MONTCLAIR, N.J. (CBSNewYork) - The deadline to sign up for health insurance under the Affordable Health Care Act is just one week away, and White House continued its last-minute push on Monday.

As CBS 2's Dick Brennan reported, the enrollment numbers are well below White House goals in many places around the country.

As WCBS 880's Alex Silverman reported, U.S. Health and Human Services Secretary Kathleen Sebelius was on the campus on Montclair State University on Monday to urge those who are uninsured to sign up for coverage under the Affordable Care Act before the March 31 deadline.

"We don't intend to move that date," Sebelius said. "We are urging people to take advantage of the next eight days to go ahead and sign up."

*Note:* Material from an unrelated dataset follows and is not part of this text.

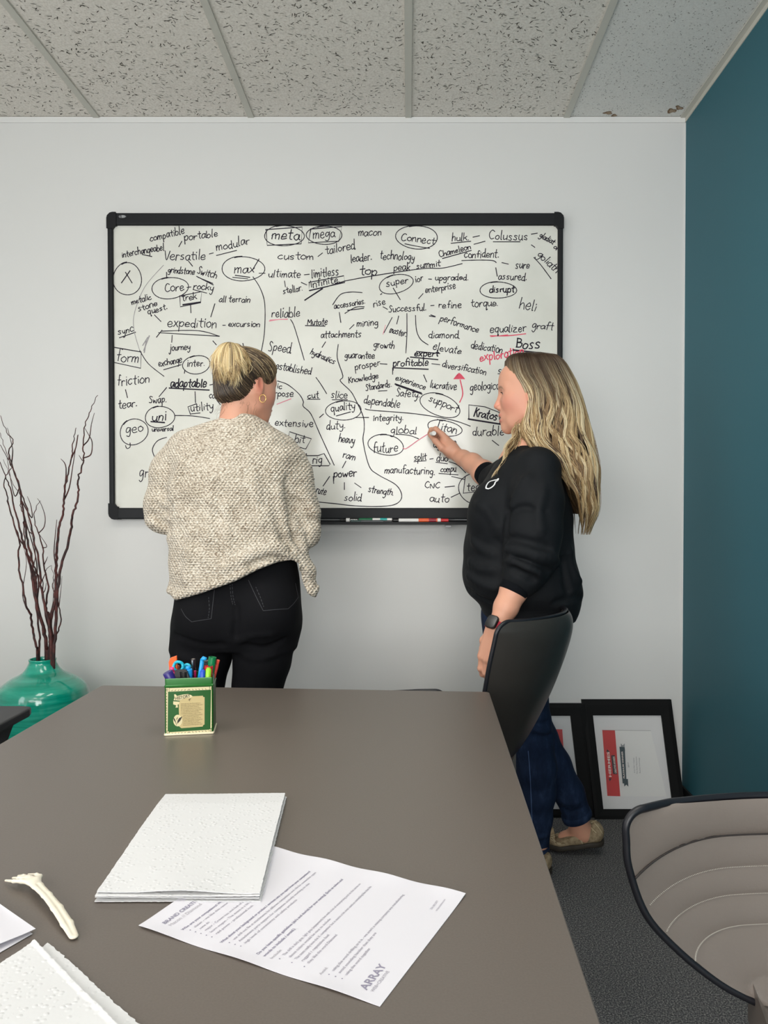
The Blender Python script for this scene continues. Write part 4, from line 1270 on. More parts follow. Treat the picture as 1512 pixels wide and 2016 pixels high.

HHS Secretary In NJ To Push Health Insurance Enrollment Ahead Of Next Week's Deadline

Those who fail to sign up for health insurance by next Monday will not be able to enroll until next year and will have to pay a penalty on their taxes, Silverman explained.

The penalty is typically 1 percent of your income, Silverman reported.

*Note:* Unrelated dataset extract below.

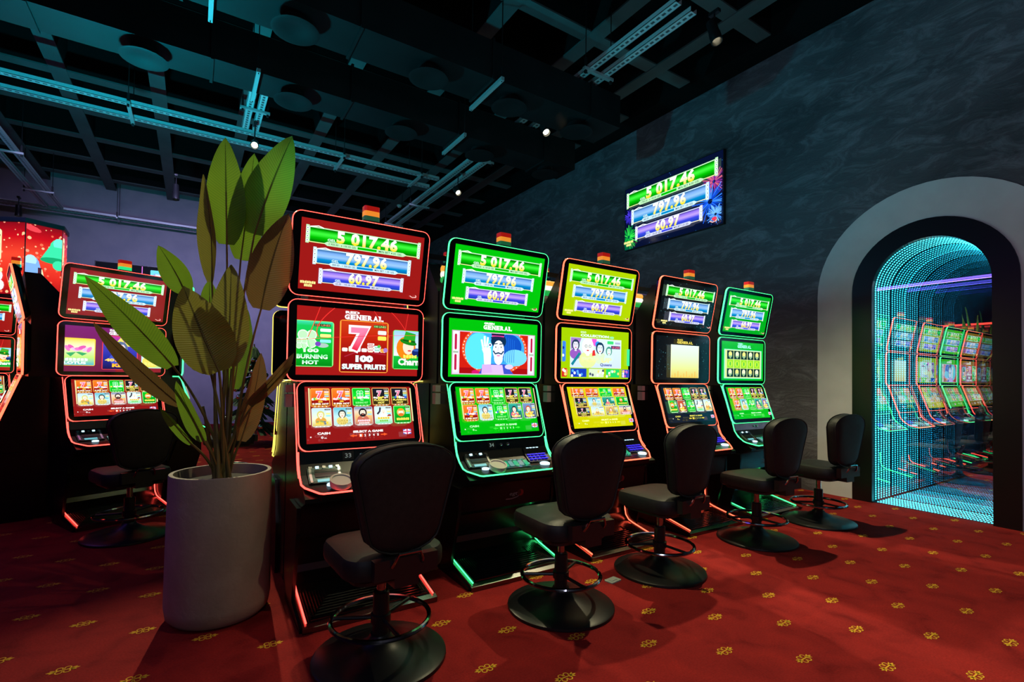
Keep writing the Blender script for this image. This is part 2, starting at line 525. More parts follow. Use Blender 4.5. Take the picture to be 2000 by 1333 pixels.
def arch_band(r0, r1, x0, x1):
    i_, o_ = arch(r0), arch(r1); n = len(i_); m = MB()
    vs = [(x0, *p) for p in i_] + [(x0, *p) for p in o_] + [(x1, *p) for p in i_] + [(x1, *p) for p in o_]
    fs = []
    for k in range(n - 1):
        fs += [(k, k + 1, n + k + 1, n + k), (k, k + 1, 2 * n + k + 1, 2 * n + k), (n + k, n + k + 1, 3 * n + k + 1, 3 * n + k)]
    return m.add(vs, fs)
struct(arch_band(RB, RG, DX - .012, DX).build('trim_1', M['greyarch']), 'wide grey painted arch surround')
struct(arch_band(RI, RB, DX - .03, DX + .02).build('trim_2', M['blackframe']), 'black arched door frame')
struct(MB().box(XL, DX, YB, YB + .1, 0, HS).build('wall_back', M['backwall']), 'lavender lit back wall')
struct(MB().box(XL - .1, XL, YF, YB, 0, HS).build('wall_left', M['darkwall']))
struct(MB().box(XL, DX, YF - .1, YF, 0, HS).build('wall_front', M['darkwall']))
cl = struct(MB().box(XL, DX, YF, YB, HS, HS + .1).build('ceiling', M['ceil']), 'black waffle ceiling')
rx = MB().box(-.088, .088, YF, YB, HC + .02, HS).mesh('beam')
ry = MB().box(XL, DX, -.083, .083, HC + .032, HS).mesh('beam')
fx = MB().box(-.09, .09, YF, YB, HC, HC + .02).mesh('soffit')  # underside strips carry the lit tone; beam sides are painted shade-dark
fy = MB().box(XL, DX, -.085, .085, HC + .012, HC + .032).mesh('soffit')
for k in range(-4, 7):
    x = -1.565 + 1.07 * k
    if XL < x < DX - .1:
        b_ = obj('beam', rx, M['ceil'], cl); b_.location.x = x; obj('soffit', fx, M['rib'], b_)
for k in range(-12, 5):
    y = 9.72 + 1.09 * k
    if YF < y < YB - .1:
        b_ = obj('beam', ry, M['ceil'], cl); b_.location.y = y; obj('soffit', fy, M['rib'], b_)
# deep edge beam along the right wall
obj('beam', MB().box(DX - .32, DX - .001, YF, YB, HC - .02, HS).mesh('beam'), M['ceil'], cl)

# ------------------------------------------------------------------ infinity mirror in the arch
im = empty('infinity_mirror', (DX, AY, 0))
tag(im, 'arched infinity mirror with rows of turquoise lights in the black frame', 'mirror')
M['lining'] = mat('turquoise_lit_lining', (.02, .16, .18), .3)
M['dots'] = mat('turquoise_led_dot', (.02, .02, .02), .4, emit=(.06, .85, 1), es=7.0)
M['dots'].cycles.emission_sampling = 'NONE'
M['glow'] = mat('turquoise_diffuser', (.004, .02, .024), .7, spec=.1, emit=(.0, .42, .55), es=.05)  # faint emission added to stand for the dots' light on the lining
DEP = .40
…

Montclair State public health professor Lisa Lieberman said there are exceptions to that.

"If they turn 26, for example, and they go off their parents' plan, if they get divorced or married," said Lieberman.

She added this final effort to get the word out is key since millions still have not signed up for health insurance.

"It's taken a while for people to begin to understand that they are not purchasing government health care, they're purchasing private health insurance," Lieberman said.

According to the Associated Press, millions remain uninsured despite desperate efforts by the Obama administration to sign people up. A new AP poll said only one fourth of the uninsured had tried to sign up through the state and federal marketplaces.

And critics have wondered whether enough young, healthy people will sign up to pay for it all. The push this week is geared toward them, Silverman reported.

"A 27-year-old earning about $25,000 in New Jersey can find a plan for as little as $114 a month. My guess is they can't find a cell phone plan for $114 a month," said Sebelius.

Of course, many ran into well-documented problems with the Obamacare website as they first tried to sign up.

"The website was lagging in the beginning, but after that, I think it's pretty smooth," said graduate student Rodney Hammond, 27, of Cateret, N.J.

Hammond waited to sign up for Obamacare, but he has gotten in under the March 31 deadline and got a subsidized plan for only $82 per month.

"Without a credit, I would not have signed up," he said.

Meanwhile, New York State has signed up 717,000 people for Obamacare.